Would you output the whole listing below, exactly as it reads?

* [INPUT]
---

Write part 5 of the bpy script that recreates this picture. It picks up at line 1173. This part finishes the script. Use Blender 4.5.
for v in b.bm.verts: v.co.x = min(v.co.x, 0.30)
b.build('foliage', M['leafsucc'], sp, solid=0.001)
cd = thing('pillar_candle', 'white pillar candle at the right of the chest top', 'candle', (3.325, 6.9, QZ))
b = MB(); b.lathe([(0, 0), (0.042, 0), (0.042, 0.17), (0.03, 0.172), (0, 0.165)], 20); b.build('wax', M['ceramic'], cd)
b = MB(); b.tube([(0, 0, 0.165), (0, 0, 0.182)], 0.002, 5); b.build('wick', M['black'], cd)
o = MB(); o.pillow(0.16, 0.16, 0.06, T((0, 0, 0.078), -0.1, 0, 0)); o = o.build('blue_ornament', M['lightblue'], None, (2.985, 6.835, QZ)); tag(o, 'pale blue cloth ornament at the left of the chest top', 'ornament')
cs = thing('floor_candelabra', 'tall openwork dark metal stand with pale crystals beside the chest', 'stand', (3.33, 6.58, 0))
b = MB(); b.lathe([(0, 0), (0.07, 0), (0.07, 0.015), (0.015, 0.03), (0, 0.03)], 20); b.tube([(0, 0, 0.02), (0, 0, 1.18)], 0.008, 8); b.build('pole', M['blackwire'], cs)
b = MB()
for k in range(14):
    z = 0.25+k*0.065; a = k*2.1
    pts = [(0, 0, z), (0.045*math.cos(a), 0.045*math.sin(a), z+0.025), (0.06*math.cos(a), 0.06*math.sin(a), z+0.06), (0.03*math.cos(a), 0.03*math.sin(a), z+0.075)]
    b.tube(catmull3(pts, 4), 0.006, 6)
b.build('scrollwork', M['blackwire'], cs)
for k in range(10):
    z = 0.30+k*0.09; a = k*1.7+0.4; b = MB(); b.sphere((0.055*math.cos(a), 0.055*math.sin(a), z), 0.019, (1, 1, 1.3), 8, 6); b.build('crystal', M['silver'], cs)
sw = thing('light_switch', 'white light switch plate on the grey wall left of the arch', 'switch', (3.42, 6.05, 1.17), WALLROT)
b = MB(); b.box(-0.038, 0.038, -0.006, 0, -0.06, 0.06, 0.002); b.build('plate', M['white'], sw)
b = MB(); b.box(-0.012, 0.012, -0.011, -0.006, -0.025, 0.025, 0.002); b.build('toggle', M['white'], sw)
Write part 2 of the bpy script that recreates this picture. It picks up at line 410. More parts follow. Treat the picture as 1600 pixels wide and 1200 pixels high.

---

* [EXERCISE OUTPUT]
Write part 5 of the bpy script that recreates this picture. It picks up at line 1173. This part finishes the script. Use Blender 4.5.
for v in b.bm.verts: v.co.x = min(v.co.x, 0.30)
b.build('foliage', M['leafsucc'], sp, solid=0.001)
cd = thing('pillar_candle', 'white pillar candle at the right of the chest top', 'candle', (3.325, 6.9, QZ))
b = MB(); b.lathe([(0, 0), (0.042, 0), (0.042, 0.17), (0.03, 0.172), (0, 0.165)], 20); b.build('wax', M['ceramic'], cd)
b = MB(); b.tube([(0, 0, 0.165), (0, 0, 0.182)], 0.002, 5); b.build('wick', M['black'], cd)
o = MB(); o.pillow(0.16, 0.16, 0.06, T((0, 0, 0.078), -0.1, 0, 0)); o = o.build('blue_ornament', M['lightblue'], None, (2.985, 6.835, QZ)); tag(o, 'pale blue cloth ornament at the left of the chest top', 'ornament')
cs = thing('floor_candelabra', 'tall openwork dark metal stand with pale crystals beside the chest', 'stand', (3.33, 6.58, 0))
b = MB(); b.lathe([(0, 0), (0.07, 0), (0.07, 0.015), (0.015, 0.03), (0, 0.03)], 20); b.tube([(0, 0, 0.02), (0, 0, 1.18)], 0.008, 8); b.build('pole', M['blackwire'], cs)
b = MB()
for k in range(14):
    z = 0.25+k*0.065; a = k*2.1
    pts = [(0, 0, z), (0.045*math.cos(a), 0.045*math.sin(a), z+0.025), (0.06*math.cos(a), 0.06*math.sin(a), z+0.06), (0.03*math.cos(a), 0.03*math.sin(a), z+0.075)]
    b.tube(catmull3(pts, 4), 0.006, 6)
b.build('scrollwork', M['blackwire'], cs)
for k in range(10):
    z = 0.30+k*0.09; a = k*1.7+0.4; b = MB(); b.sphere((0.055*math.cos(a), 0.055*math.sin(a), z), 0.019, (1, 1, 1.3), 8, 6); b.build('crystal', M['silver'], cs)
sw = thing('light_switch', 'white light switch plate on the grey wall left of the arch', 'switch', (3.42, 6.05, 1.17), WALLROT)
b = MB(); b.box(-0.038, 0.038, -0.006, 0, -0.06, 0.06, 0.002); b.build('plate', M['white'], sw)
b = MB(); b.box(-0.012, 0.012, -0.011, -0.006, -0.025, 0.025, 0.002); b.build('toggle', M['white'], sw)
Write part 2 of the bpy script that recreates this picture. It picks up at line 410. More parts follow. Treat the picture as 1600 pixels wide and 1200 pixels high.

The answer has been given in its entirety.